▶ **What is expected**:
Extract the lines of the material below, beginning with the first and ending with the line that holds "scn.camera = cam". Skip every picture.

▶ **Data provided**:
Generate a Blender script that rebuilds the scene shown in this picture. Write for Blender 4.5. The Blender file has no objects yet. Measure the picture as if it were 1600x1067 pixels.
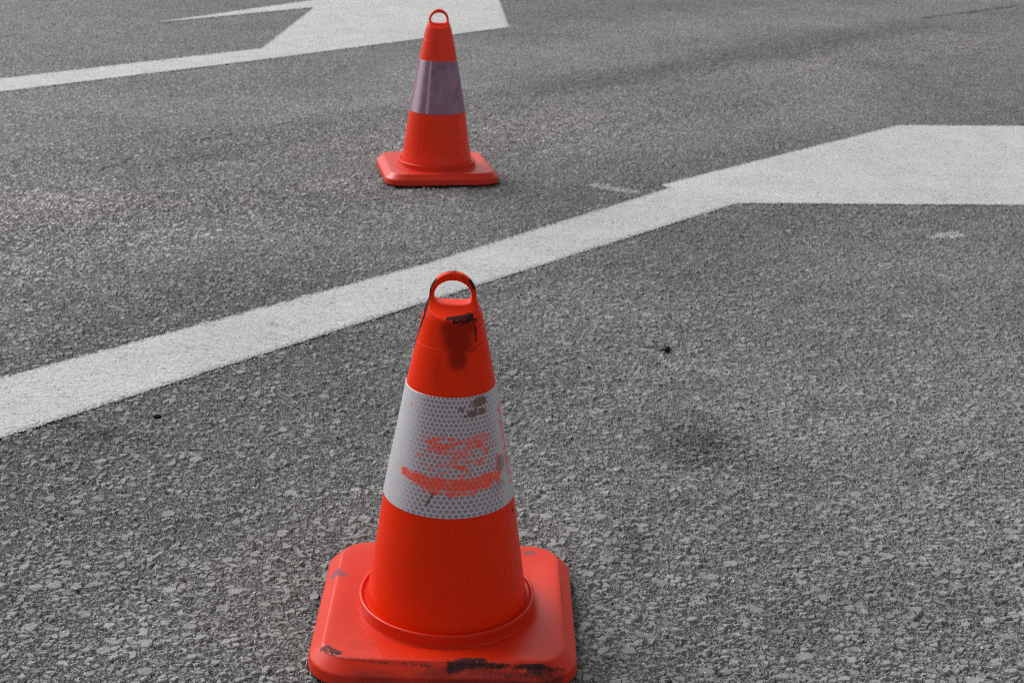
import bpy, math
import numpy as np
R = math.radians
rng = np.random.default_rng(7)

# ------------------------------------------------------------------ camera, sky, sun, exposure
scn = bpy.context.scene
COL = scn.collection
cam_data = bpy.data.cameras.new("camera")
cam = bpy.data.objects.new("camera", cam_data)
COL.objects.link(cam)
cam_data.sensor_width = 36.0
cam_data.lens = 2249.48 / 1600 * 36.0
cam_data.clip_start = 0.05
cam_data.clip_end = 500
CAM_Z = 1.5484
from mathutils import Matrix
cam.matrix_world = (Matrix.Translation((0, 0, CAM_Z)) @ Matrix.Rotation(R(90 - 19.819), 4, 'X')
                    @ Matrix.Rotation(R(2.044), 4, 'Z'))
cam_data.dof.use_dof = True
cam_data.dof.focus_distance = 2.95
cam_data.dof.aperture_fstop = 9.0
scn.camera = cam

SUN_EL, SUN_DIR = 42.0, (-0.76, 0.65)          # soft light from the left under a bright overcast
sun_az = math.atan2(SUN_DIR[0], SUN_DIR[1])
world = bpy.data.worlds.new("World")
scn.world = world
world.use_nodes = True
wt = world.node_tree
bg = wt.nodes["Background"]
sky = wt.nodes.new("ShaderNodeTexSky")
sky.sky_type = 'NISHITA'
sky.sun_disc = False
sky.sun_elevation = R(SUN_EL)
sky.sun_rotation = sun_az
sky.dust_density = 4.0
hs = wt.nodes.new("ShaderNodeHueSaturation")   # overcast: hardly any blue left
hs.inputs['Saturation'].default_value = 0.06
wt.links.new(sky.outputs[0], hs.inputs['Color'])
wt.links.new(hs.outputs[0], bg.inputs['Color'])
bg.inputs['Strength'].default_value = 0.12

sun_data = bpy.data.lights.new("sun", 'SUN')
sun_data.energy = 1.9
sun_data.angle = R(40)
sun_data.color = (1.0, 0.985, 0.96)
sun = bpy.data.objects.new("sun", sun_data)
COL.objects.link(sun)
from mathutils import Vector
sv = Vector((math.sin(sun_az) * math.cos(R(SUN_EL)), math.cos(sun_az) * math.cos(R(SUN_EL)), math.sin(R(SUN_EL))))
sun.rotation_euler = sv.to_track_quat('Z', 'Y').to_euler()

scn.view_settings.view_transform = 'Standard'
scn.view_settings.look = 'None'
scn.view_settings.gamma = 1.0
scn.view_settings.exposure = 0.0
scn.cycles.use_denoising = False
scn.cycles.max_bounces = 5
scn.cycles.diffuse_bounces = 3
scn.cycles.caustics_reflective = False
scn.cycles.sample_clamp_indirect = 1.5
scn.cycles.filter_width = 1.1

# ------------------------------------------------------------------ node helper
class NT:
    def __init__(s, name):
        s.m = bpy.data.materials.new(name)
        s.m.use_nodes = True
        s.t = s.m.node_tree
        s.b = s.t.nodes["Principled BSDF"]
        s.out = s.t.nodes["Material Output"]
    def put(s, sock, v):
        if isinstance(v, bpy.types.NodeSocket):
            s.t.links.new(v, sock)
        else:
            sock.default_value = v
    def n(s, typ, ins=None, **props):
        nd = s.t.nodes.new(typ)
        for k, v in props.items():
            setattr(nd, k, v)
        for k, v in (ins or {}).items():
            s.put(nd.inputs[k], v)
        return nd
    def m_(s, op, a, b=0.0, c=0.0, clamp=False):
        nd = s.n("ShaderNodeMath", {0: a, 1: b, 2: c}, operation=op, use_clamp=clamp)
        return nd.outputs[0]
    def add(s, a, b): return s.m_('ADD', a, b)
    def sub(s, a, b): return s.m_('SUBTRACT', a, b)
    def mul(s, a, b): return s.m_('MULTIPLY', a, b)
    def mx(s, a, b): return s.m_('MAXIMUM', a, b)
    def mad(s, a, b, c): return s.m_('MULTIPLY_ADD', a, b, c)
    def vm(s, op, a, b=(0, 0, 0), scale=None):
        nd = s.n("ShaderNodeVectorMath", {0: a, 1: b}, operation=op)
        if scale is not None:
            s.put(nd.inputs['Scale'], scale)
        return nd.outputs['Value'] if op in ('DOT_PRODUCT', 'LENGTH') else nd.outputs[0]
    def ss(s, x, lo, hi, a=0.0, b=1.0):
        nd = s.n("ShaderNodeMapRange", interpolation_type='SMOOTHSTEP')
        for i, v in enumerate((x, lo, hi, a, b)):
            s.put(nd.inputs[i], v)
        return nd.outputs[0]
    def noise(s, vec, scale, detail=3.0, rough=0.55):
        return s.n("ShaderNodeTexNoise", {'Vector': vec, 'Scale': scale, 'Detail': detail, 'Roughness': rough})
    def vor(s, vec, scale, feature='F1'):
        return s.n("ShaderNodeTexVoronoi", {'Vector': vec, 'Scale': scale}, feature=feature)
    def attr(s, name):
        return s.n("ShaderNodeAttribute", attribute_name=name, attribute_type='GEOMETRY').outputs['Fac']
    def mix(s, f, a, b):
        nd = s.n("ShaderNodeMix", data_type='RGBA')
        s.put(nd.inputs[0], f)
        for k, v in ((6, a), (7, b)):
            if not isinstance(v, bpy.types.NodeSocket) and len(v) == 3:
                v = (*v, 1.0)
            s.put(nd.inputs[k], v)
        return nd.outputs[2]
    def fmix(s, f, a, b):
        nd = s.n("ShaderNodeMix", data_type='FLOAT')
        s.put(nd.inputs[0], f); s.put(nd.inputs[2], a); s.put(nd.inputs[3], b)
        return nd.outputs[0]
    def obj(s): return s.n("ShaderNodeTexCoord").outputs['Object']
    def sep(s, v):
        nd = s.n("ShaderNodeSeparateXYZ", {0: v}); return nd.outputs
    def grey(s, f):
        nd = s.n("ShaderNodeCombineColor", {0: f, 1: f, 2: f}); return nd.outputs[0]
    def base(s, **kw):
        for k, v in kw.items():
            s.put(s.b.inputs[k.replace('_', ' ')], v)

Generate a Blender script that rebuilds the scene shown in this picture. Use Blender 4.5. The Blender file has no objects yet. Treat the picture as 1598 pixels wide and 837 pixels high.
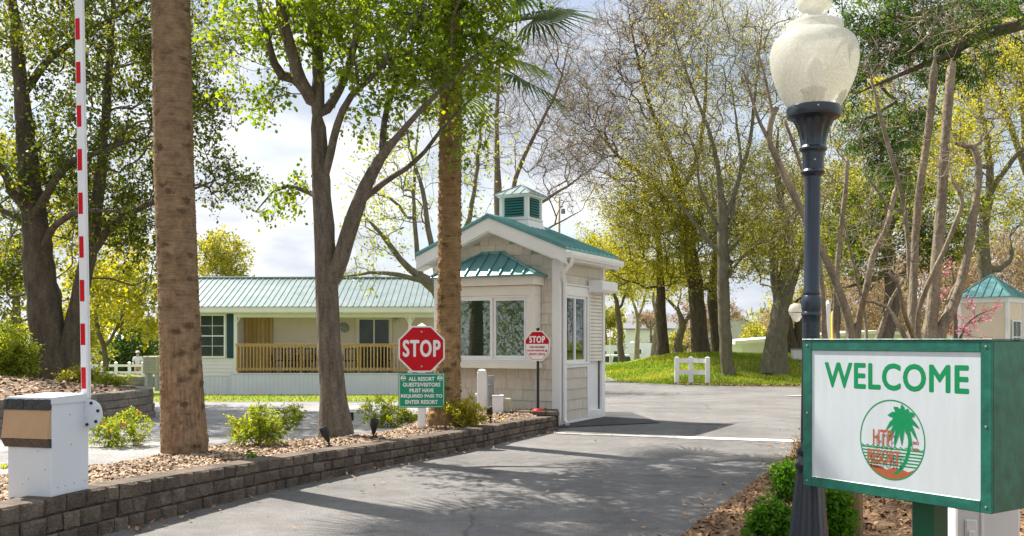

▶ **Expected answer**:
Generate a Blender script that rebuilds the scene shown in this picture. Write for Blender 4.5. The Blender file has no objects yet. Measure the picture as if it were 1600x1067 pixels.
import bpy, math
import numpy as np
R = math.radians
rng = np.random.default_rng(7)

# ------------------------------------------------------------------ camera, sky, sun, exposure
scn = bpy.context.scene
COL = scn.collection
cam_data = bpy.data.cameras.new("camera")
cam = bpy.data.objects.new("camera", cam_data)
COL.objects.link(cam)
cam_data.sensor_width = 36.0
cam_data.lens = 2249.48 / 1600 * 36.0
cam_data.clip_start = 0.05
cam_data.clip_end = 500
CAM_Z = 1.5484
from mathutils import Matrix
cam.matrix_world = (Matrix.Translation((0, 0, CAM_Z)) @ Matrix.Rotation(R(90 - 19.819), 4, 'X')
                    @ Matrix.Rotation(R(2.044), 4, 'Z'))
cam_data.dof.use_dof = True
cam_data.dof.focus_distance = 2.95
cam_data.dof.aperture_fstop = 9.0
scn.camera = cam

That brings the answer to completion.